Welcome to the movies, the one already dubbed "Pretty Man," although Mulroney's escort needs no makeover or manners lesson and he earns $6,000, twice what Julia Roberts scored in "Pretty Woman." She was just a Hollywood hooker with a heart of gold; he's one of the best male escorts in the business who makes it clear that if any intimacy is involved, the fee goes up.
New Yorker Kat Ellis (Messing) says it was easier getting into college than getting Nick Mercer (Mulroney) on the phone. But she located him and booked him to appear as her doting beau for her self-absorbed sister's wedding in England. Kat's former fiance, who dumped her two years earlier and left her heartbroken, will be the best man, and she wants him to think she's wildly happy.
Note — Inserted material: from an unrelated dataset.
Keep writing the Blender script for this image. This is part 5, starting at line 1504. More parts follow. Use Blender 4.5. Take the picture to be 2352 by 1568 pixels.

Enter Nick, a man who says things such as, "Every woman has exactly the love life she wants" and delivers a hypnotic pep talk that goes something like this: "Stop worrying. Forget the past. Forget the pain. Remember what an incredible woman you are. You do that, and he'll realize what he lost."
Someone's been watching Dr. Phil or Oprah. Or raiding the self-help section at the book store.
"The Wedding Date" follows Kat and Nick through a litany of liquor-laced functions, tracking their inevitable attraction, blowup and the pre-wedding chaos that ensues before those final credits.
Populating the parties are Kat's overbearing mother (Holland Taylor), understanding stepfather (Peter Egan), former British beau (Jeremy Sheffield), bratty sister (Amy Adams) and her future groom (Jack Davenport), and a cousin (Sarah Parish), filling in for the sassy best friend and uttering at least one line that tests the PG-13 boundary.
It's almost embarrassing to see that "The Wedding Date" was directed by a woman, written by a woman and inspired by a novel called "Asking for Trouble" by, you guessed it, a woman. Nick is treated like an exotic specimen; the bachelorette partygoers actually swarm around him and lap up his scent.
Messing uses most of her "Will & Grace" tricks -- her Lucy-like physicality, her hearty laugh, ability to turn on the anger or hurt or embarrassment -- while Mulroney must merely be the wisest, most handsome and expensive man in the room. They're trapped in a largely predictable script that has one especially ludicrous, alcohol-soaked memory lapse.
The best thing about "The Wedding Date" may be its posh English locations, from a hotel on Wimbledon Commons to a Surrey countryside manor where the guests gather. It's all very "Four Weddings and a Funeral," without Hugh Grant or Andie MacDowell or a story glowing with charm and originality.
One thing is certain. Meet-cutes in the movies aren't what they used to be.